L’ultimo esempio di polemica sui rapporti prematrimoniali, prima che la vigilia del referendum ci limitasse a parlare di calcio e di beltempo, nacque da una lettera di una certa Rosanna di Manfredonia la quale aveva dichiarato la sua intenzione di avere prima del matrimonio due ragazzi o tre e non più, per non rovinarsi la reputazione, e di avere inoltre programmato il matrimonio non oltre il ventesimo anno. Ed ecco come le ha risposto Linda di Padova, 21 anni: «Per la cretinata del discorso che ha tirato fuori Rosanna non basterebbero dieci fogli come questo per scrivere tutto ciò che c’è da dire… Perché per un uomo avere avuto 256 femmine dovrebbe corrispondere ad un vanto, mentre per una donna significa essere puttana… E poi, dico io, vi sembra corretto e onesto dire che ci vogliono un paio di ragazzi al massimo, solo per poi farsene un vanto e poterlo dire e non per intima convinzione personale, perché si è convinte che è così che si deve agire. Rosanna assomiglia a tutte quelle ragazze che usano i maschi in tutti i modi, concedono loro qualsiasi cosa, all’infuori della vagina perché così sono «vergini»… Il comportamento amoroso non deve essere misurato con due diversi morali, a seconda di che sesso si appartiene,
perché è una boiata solenne… lo so che esistono individui e questi individui si dividono in Uomo e Donna, ma sopra ogni cosa al mondo si è individui, quindi per favore, signori maschi e uomini, le donne guardatele come esseri umani che fanno parte di una società, non solo ed esclusivamente come femmine». Ed ecco il parere di Cristina di Molfetta, in provincia di Bari, sedici anni, alunna del quarto liceo scientifico: «…Ritengo questa Rosanna una ipocrita e i ragazzi che giudicano a questo modo dei poco intelligenti che soltanto quando fa loro comodo dicono di essere diversi dai loro nonni… Per me la donna in genere deve fare le sue esperienze. Non penso assolutamente che la prima persona che capita sia quella fatta su misura (se lo è, meglio) quindi, perché continuare con una persona con cui non si crede di poter avere un vero e serio rapporto e che magari si sopporta a stento? E se esistono ancora dei ragazzi che fanno certe affermazioni, sta a noi ragazze che la pensiamo in modo diverso farli cambiare, far capire loro che il più delle volte i matrimoni sbagliati avvengono a causa di fidanzamenti sbagliati». Non tutte le lettere sono, però, così ottimiste: ecco la voce di Diana ’57: «I ragazzi di oggi sotto una voluta apparenza di anticonformisti e moderni con un’intelligenza aperta, nascondono una mentalità ancorata a pregiudizi a dir poco ottocenteschi. Il ragazzo rifugge quando può la conquista facile perché sminuisce il suo retaggio primitivo: quello dell’uomo cacciatore e della donna preda». E quella di Daniela di Rimini: «Vi scrissi esattamente un anno e due mesi fa: allora ero una femminista convintissima e pazzamente innamorata: ora non sono più innamorata e piuttosto delusa avendo avuto la riprova che l’amore è un fiore troppo difficile da coltivare e soprattutto da tenere in vita, però sono ancora una femminista sempre più convinta. A voi sembrerà una conseguenza logica, ma l’apparenza potrebbe tradire.
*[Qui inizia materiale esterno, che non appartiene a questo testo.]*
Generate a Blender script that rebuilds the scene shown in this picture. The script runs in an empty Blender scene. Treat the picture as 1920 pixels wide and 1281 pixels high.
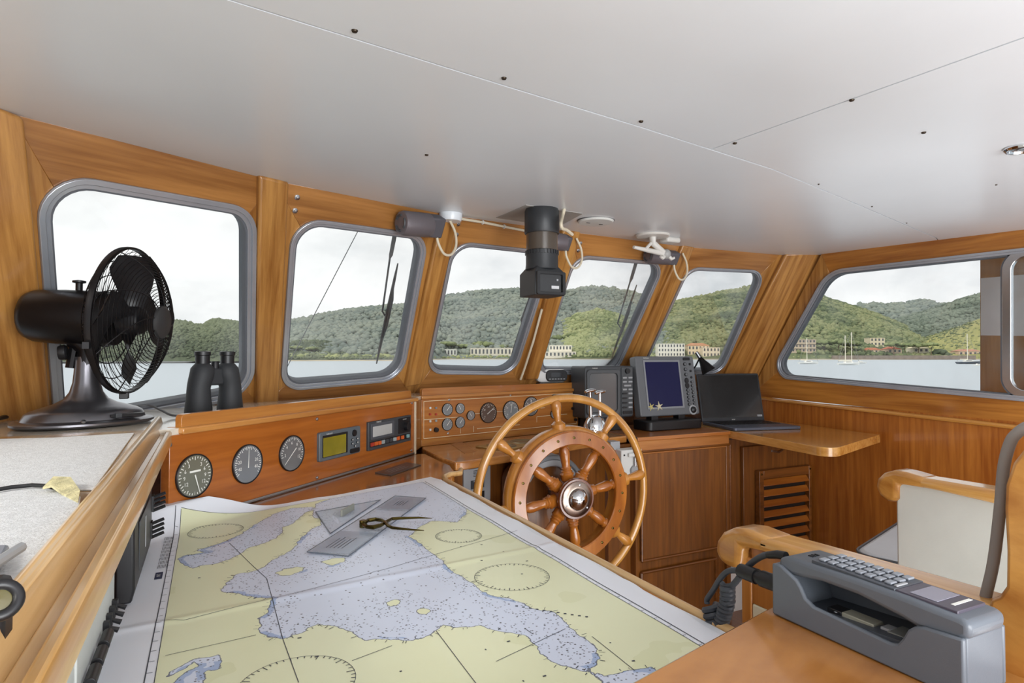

In fin dei conti avrei potuto abbandonare le mie idee di donna emancipata e fare a meno di contestare aggressivamente le sue idee di uomo tradizionale, retrogrado, conservatore anche se voleva mostrarsi l’opposto di tutto questo. Sai, Elena, cosa ho dedotto? Che l’uomo, in generale, è come i preti: predica bene e razzola male.
Un’altra voce, quella di Patrizia (senza data), a proposito di un episodio marginale: Roberto Gervaso, nel presentare a «Cararai» la nuova rubrica «L’uomo della notte» di cui è stato il primo animatore, disse che non c’era donna che non capitolasse davanti a un mazzo di rose rosse. Ed ecco le parole di Patrizia: «lo credo che questo Gervaso delle donne sappia ben poco. Mi meraviglia che uno scrittore sia così pieno di luoghi comuni riguardo alle donne. E poi le donne non sono «fortezze da espugnare» ma donne e basta. Gervaso di mostra di essere in questo campo «lievemente» imbevuto di retorica». Potrei continuare ancora per molte pagine a citarvi lettere di ascoltatrici femministe, scritte da donne semplici o da ragazze preparate, buttate giù in un impeto di rabbia, o dopo aver profondamente
assimilato precise ideologie.
L’importanza, mi sembra, era di far sentire la voce di tante donne che, a volte per timidezza, a volte per pigrizia, non si qualificano femministe militanti e tuttavia portano e diffondono nella società idee rivoluzionarie rispetto a quelle che informarono la vita delle loro madri.